The Greek hoplite soldier was a citizen volunteer.  Citizenship and military service went hand in hand.  The soldier had to provide his own equipment, so in practice citizenship was restricted to men wealthy enough to afford expensive weapons and armour.  But military service was not organised into standing armies, as in Rome three hundred years later.  Instead when danger reared citizens were expected to take their armour and weapons off the wall of the family home and report for duty as needed.  Greek hoplites, therefore, were farmers and landowners first, soldiers second.

Greek hoplites could not afford to spend long months training and campaigning when there was farming to be done.  Therefore the Greeks evolved a style of warfare which relied on guts over skill and which gave a quick decision to any conflict.

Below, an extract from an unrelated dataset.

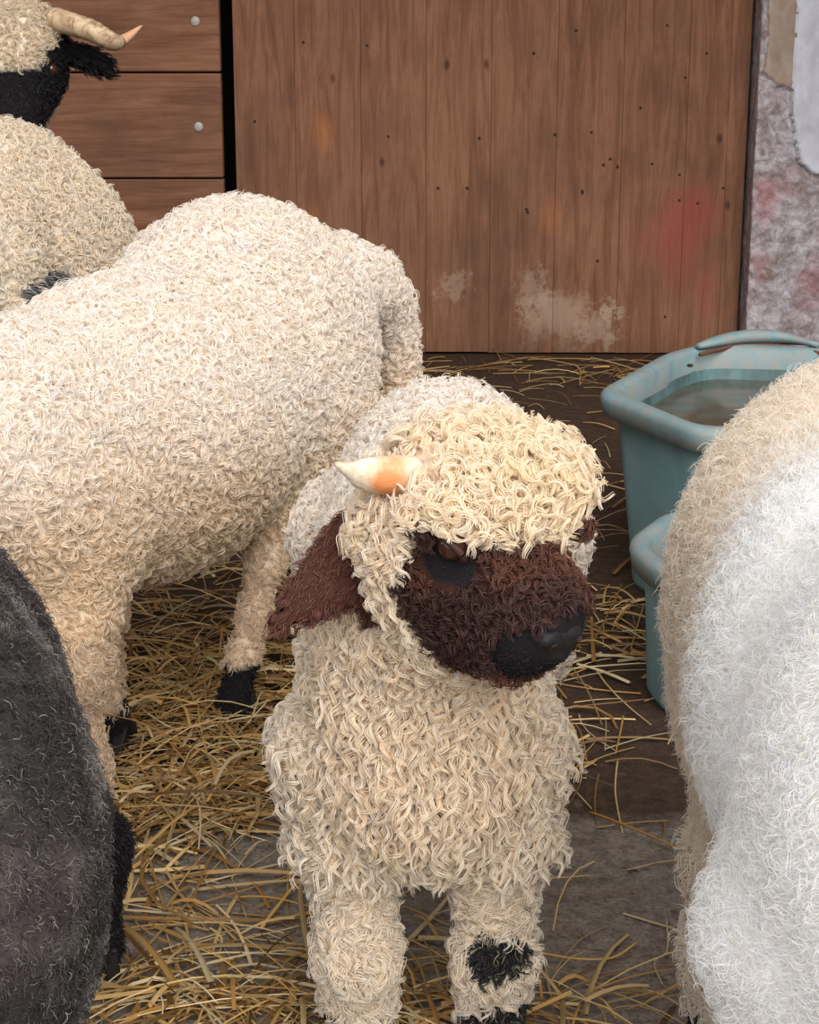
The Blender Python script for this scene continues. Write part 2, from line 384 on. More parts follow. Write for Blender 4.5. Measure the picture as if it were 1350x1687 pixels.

Hoplite warfare went like this:  The two sides would gather their soldiers on a flat, uncluttered plain.  Sometimes the place of battle might be the result of some strategic manoeuvring, but often it could be prearranged, like fixing a ground for a sports game.  The two sides would then arrange their soldiers into tightly packed ranks of spear men, usually eight men deep.  The fence of men and spearheads formed was called a phalanx.  Then, and this is the best bit, the two sides would walk straight at each other and try, by stabbing and pushing, to force one another off the field.  Once one phalanx had given way the victors used the possession of the dead to extract a formal declaration of defeat from their opponents.  Then everyone could pack up and go home, the whole war being decided in the space of a morning.
This style of warfare may seem simple, even crude, but it was in fact the result of centuries of evolution.  The Greeks saw its simplicity as an advantage since results depended on the courage of combatants rather than cunning or tricks.  Its formalities and rituals served to minimise the expenditure of time and lives whilst it ensured an unequivocal result.  It was fought by the men who owned the land, in protection of that land, and yet it was fought away from the cities themselves so that non-combatants were largely spared the usual miseries of war.

It was a very gentlemanly form of warfare.  Because of the cultural mechanisms which had evolved to limit the destruction caused by war, the Greeks were able to wage virtually continuous war on each other for three hundred years.  After the year 500BC, however, the temptation to innovate began to transform hoplite warfare from the sport of gentlemen into one of the most savage forms of combat in history.